The crowd waited with bated breath as I swung out the lead a third time…

 

To mumblings of ‘He’ll never do that’ and ‘He’ll be bloody lucky’ I did, indeed, execute an underarm swing no more expertly than a thousand other anglers could, I’m sure. The end rig arced directly over the bag but I allowed the lead to plummet too deeply before starting my retrieve.

    ‘Ooooh! ‘e didn’t do bad, did ‘e?’

    ‘P’raps ‘e’ll get it next time…”

    My public was depending on me, their excitement now hemming me in. ‘KEEP BACK, CITIZENS!’

Another pendulous swing saw the 4oz gripper lead sail over the bag and plunge into the sea close behind but the line slipped off and very nearly toppled its target in so doing.
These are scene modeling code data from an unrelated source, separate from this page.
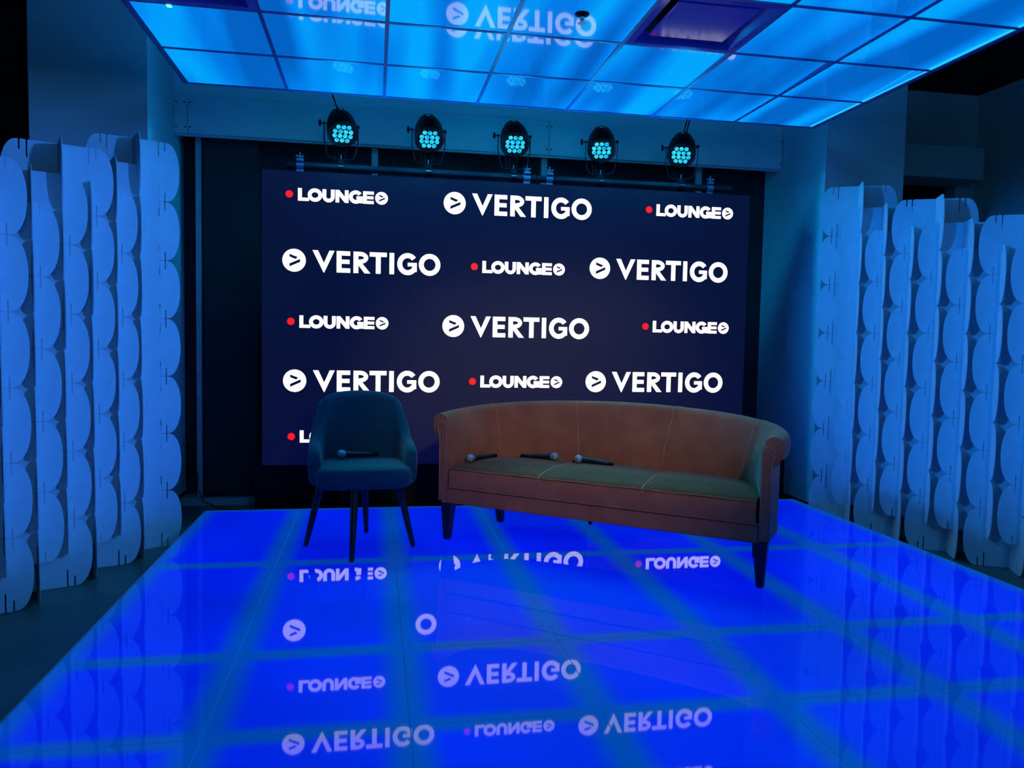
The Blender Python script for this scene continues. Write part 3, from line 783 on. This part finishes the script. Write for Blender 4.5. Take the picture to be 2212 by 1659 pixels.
# seat: pillow with a rounded front
def seat_pad():
    nu, nv = 28, 10; vs = []; fs = []
    ring = []
    for k in range(48):
        a = 2 * pi * k / 48
        cx, sx = cos(a), sin(a)
        p = 4.2
        r = (abs(cx) ** p + abs(sx) ** p) ** (-1 / p)
        x, y = 0.264 * r * cx, 0.235 * r * sx - 0.02
        if y > 0: x *= 1 - 0.22 * (y / 0.22) ** 2
        ring.append((x, y))
    lay = [(0.80, 0.362), (0.955, 0.366), (0.99, 0.380), (1.0, 0.412), (0.995, 0.442), (0.965, 0.463), (0.90, 0.473), (0.75, 0.479), (0.5, 0.483), (0.25, 0.485)]
    for sc, z in lay:
        for x, y in ring: vs.append((x * sc, (y + 0.02) * sc - 0.02, z + (0.006 if z > 0.45 else 0) * (0.2 - y)))
    m = len(ring)
    for i in range(len(lay) - 1):
        for j in range(m): fs.append((i * m + j, i * m + (j + 1) % m, (i + 1) * m + (j + 1) % m, (i + 1) * m + j))
    fs.append(tuple(range(m))[::-1]); fs.append(tuple((len(lay) - 1) * m + j for j in range(m)))
    return MB().add(vs, fs).build('seat', MAT['teal'], ch, smooth=True)
seat_pad()
# legs to front, back, left and right
for ang, rb, rt in ((-90, 0.307, 0.200), (90, 0.305, 0.185), (180, 0.298, 0.214), (0, 0.298, 0.214)):
    a = radians(ang - 11.0)
    m = MB().tube([(-0.013 + px, py, pz) for px, py, pz in [(rb * cos(a) * 1.0, rb * sin(a), 0.0), (rb * cos(a), rb * sin(a), 0.004), ((rb * 0.5 + rt * 0.5) * cos(a), (rb * 0.5 + rt * 0.5) * sin(a), 0.18), (rt * cos(a), rt * sin(a), 0.362)]], [0.0115, 0.0135, 0.0185, 0.0215], 14)
    auto_smooth(m.build('leg', MAT['darkwood'], ch))
fr = MB()
fr.box(-0.215, 0.215, -0.022, 0.022, 0.333, 0.363); fr.box(-0.022, 0.022, -0.20, 0.19, 0.334, 0.362)
bevel(fr.build('cross_frame', MAT['darkwood'], ch, loc=(-0.013, 0, 0), rz=radians(-11.0)), 0.004)

# ------------------------------------------------------------------ microphones
def make_mic(name, label):
    t = thing(name, label, 'microphone', group='wireless microphones on the seats')
    auto_smooth(MB().lathe([(0.0105, 0.030), (0.0120, 0.034), (0.0135, 0.10), (0.0165, 0.178), (0.0185, 0.190), (0.0150, 0.194)], 18, 'x').build('body', MAT['micbody'], t))
    auto_smooth(MB().lathe([(0.0085, 0.0), (0.0100, 0.003), (0.0100, 0.031), (0.0095, 0.034)], 14, 'x').build('tail_cap', MAT['metalblack'], t))
    ball = [(0.0165, 0.193)] + [(0.0253 * sin(a), 0.2165 - 0.0253 * cos(a)) for a in [radians(40 + 12 * i) for i in range(11)]] + [(0.0065, 0.2412)]
    g = MB().lathe(ball, 22, 'x').build('grille', MAT['mesh'], t, smooth=True)
    auto_smooth(MB().lathe([(0.0252, 0.2145), (0.0268, 0.2150), (0.0268, 0.2195), (0.0252, 0.2200)], 22, 'x').build('grille_band', MAT['steel'], t))
    return t
def lay_mic(t, tail, head):
    tail, head = Vector(tail), Vector(head)
    d = (head - tail).normalized()
    t.rotation_euler = d.to_track_quat('X', 'Z').to_euler()
    t.location = head - d * 0.2165
SFM = Matrix.Translation((0.417, 4.449, 0)) @ Matrix.Rotation(radians(-36.74), 4, 'Z')
def sz(x, d):
    for a, b in zip(DIV, DIV[1:]):
        if a <= x <= b: return seat_z(x, d, a, b)
    return 0.45
mic = make_mic('microphone', 'black wireless microphone lying on the teal chair seat')
lay_mic(mic, (0.02, 4.475, 0.489 + 0.0135), (-0.178, 4.41, 0.489 + 0.026))
for label, (tx, td), (hx, hd) in [
    ('black wireless microphone beside the left arm of the sofa', (0.165, 0.315), (0.100, 0.105)),
    ('black wireless microphone on the sofa, its ball head pointing right', (0.285, 0.395), (0.505, 0.408)),
    ('black wireless microphone on the middle sofa cushion', (0.885, 0.40), (0.662, 0.402))]:
    m2 = copy_tree(mic); m2['label'] = label
    d = Vector((hx - tx, hd - td)).normalized(); tx, td = hx - d.x * 0.2165, hd - d.y * 0.2165
    lay_mic(m2, SFM @ Vector((tx, td, sz(tx, td) + 0.0125)), SFM @ Vector((hx, hd, sz(hx, hd) + 0.0255)))

# thin cable hanging left of the screen
tag(MB().tube([(-1.40, 6.08, 0.35), (-1.33, 6.07, 0.28), (-1.29, 6.06, 0.10), (-1.295, 6.05, 0.02), (-1.24, 6.02, -0.08), (-1.12, 5.98, FZ + 0.005), (-0.9, 5.9, FZ + 0.005)], 0.004, 6).build('loose_cable', MAT['metalblack'], smooth=True),
    'thin black cable trailing to the floor left of the screen', 'cable')
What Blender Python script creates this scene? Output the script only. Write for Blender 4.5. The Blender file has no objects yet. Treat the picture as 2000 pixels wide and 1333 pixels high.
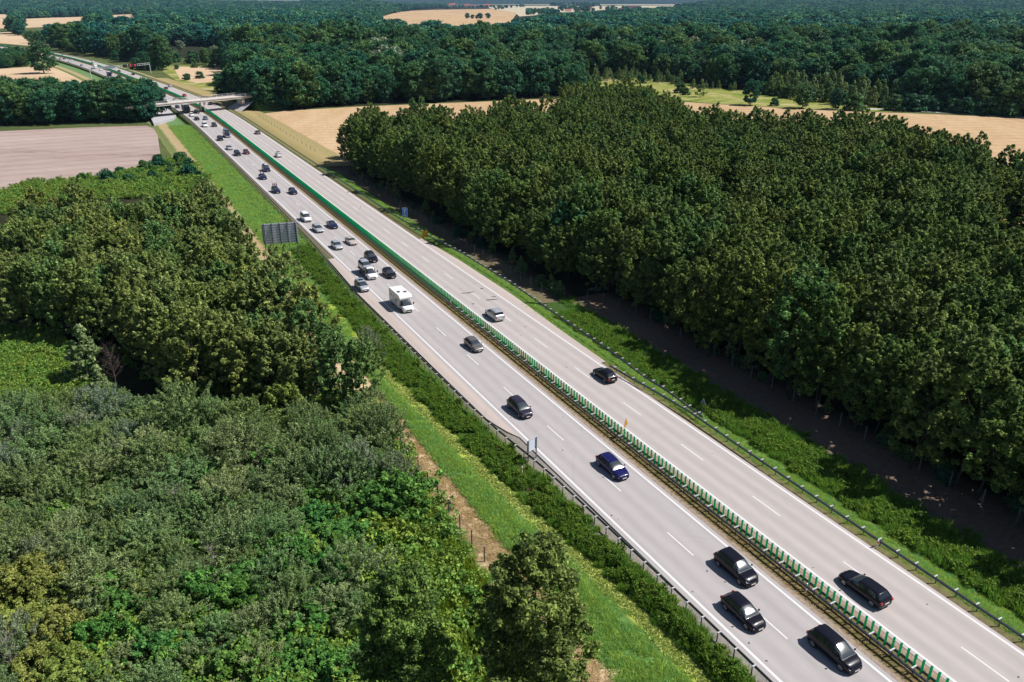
import bpy, bmesh, math, random
import numpy as np
from mathutils import Vector, Matrix

SC = bpy.context.scene
COL = SC.collection
RNG = random.Random(7)
PI = math.pi

# ------------------------------------------------------------------ camera and frames
F, PITCH, HC = 1500.0, 0.417438, 49.0          # focal (px of a 2000 px wide picture), pitch, height over the road
GZ = -1.5                                      # level of the land around the embankment
HEAD = 0.486326
ND = np.array([math.cos(HEAD), math.sin(HEAD)])
DD = np.array([-math.sin(HEAD), math.cos(HEAD)])
OFF, RR, S0 = 49.3094, 2600.0, 340.0

def P(u, v, z=GZ):
    """point of the plane at height z that the photograph shows at pixel u, v"""
    x = (u - 1000) / F; y = -(v - 666.5) / F
    dy = math.cos(PITCH) + y * math.sin(PITCH); dz = -math.sin(PITCH) + y * math.cos(PITCH)
    t = -(HC - z) / dz
    return (x * t, dy * t)

def proj(x, y, z):
    zz = z - HC
    d = y * math.cos(PITCH) - zz * math.sin(PITCH)
    up = y * math.sin(PITCH) + zz * math.cos(PITCH)
    if d < 1: return (-9999, -9999, d)
    return (1000 + F * x / d, 666.5 - F * up / d, d)

def shift(s):
    t = min(1, max(0, (s - 380) / 260)); return -8 * t * t * (3 - 2 * t)

def Rd(s, l, z=0.0):
    """road frame: s metres along the motorway, l metres to the right of the median"""
    l = l + shift(s)
    if s > S0:
        a = (s - S0) / RR; r = l + RR
        ss = S0 + r * math.sin(a); ll = r * math.cos(a) - RR
    else: ss, ll = s, l
    X = DD * ss + ND * (ll + OFF)
    return Vector((X[0], X[1], z))

def heading(s):
    a = Rd(s - .5, 0); b = Rd(s + .5, 0)
    return math.atan2(b.y - a.y, b.x - a.x)

def SL(x, y):
    X = np.array([x, y]); s, l = float(X @ DD), float(X @ ND) - OFF
    if s > S0:
        a = math.atan2(s - S0, l + RR); r = math.hypot(s - S0, l + RR); s, l = S0 + RR * a, r - RR
    return s, l - shift(s)

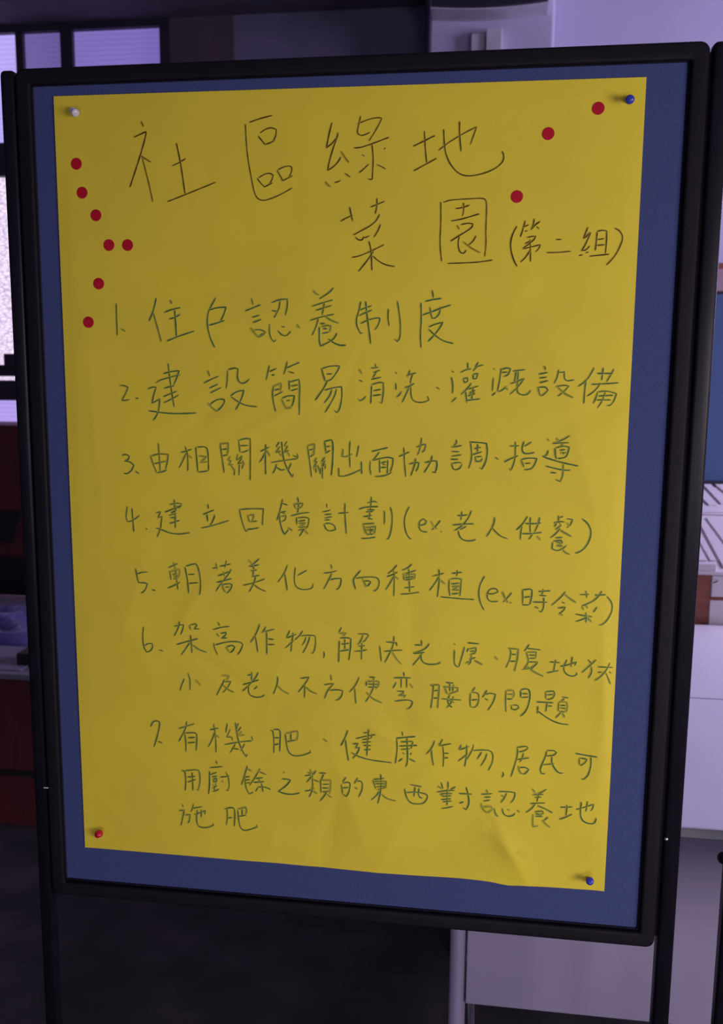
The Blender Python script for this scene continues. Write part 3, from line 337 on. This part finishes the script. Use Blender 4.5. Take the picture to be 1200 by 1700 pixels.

The crowd urged the bag to stay upright and sighed their relief when it righted itself like a budgie’s toy.

    ‘Third time lucky, mate!’

    ‘Go on, ol’ son!’ (There was a bloke there!)

    ‘THIS time!’

As you might expect, your editor-to-be instantly calculated the trajectory necessary to reach and successfully hook the fast-retreating bag…OUT went the lead, landing mere inches from its target and close enough for me to immediately snag the bag’s base with a deft lift of the Wonder Rod!

A cheer filled the air and I felt the warmth of a thousand pats to the back…’We LOVE you, FISHER-MAN!’

 

At least, I think that’s what I heard.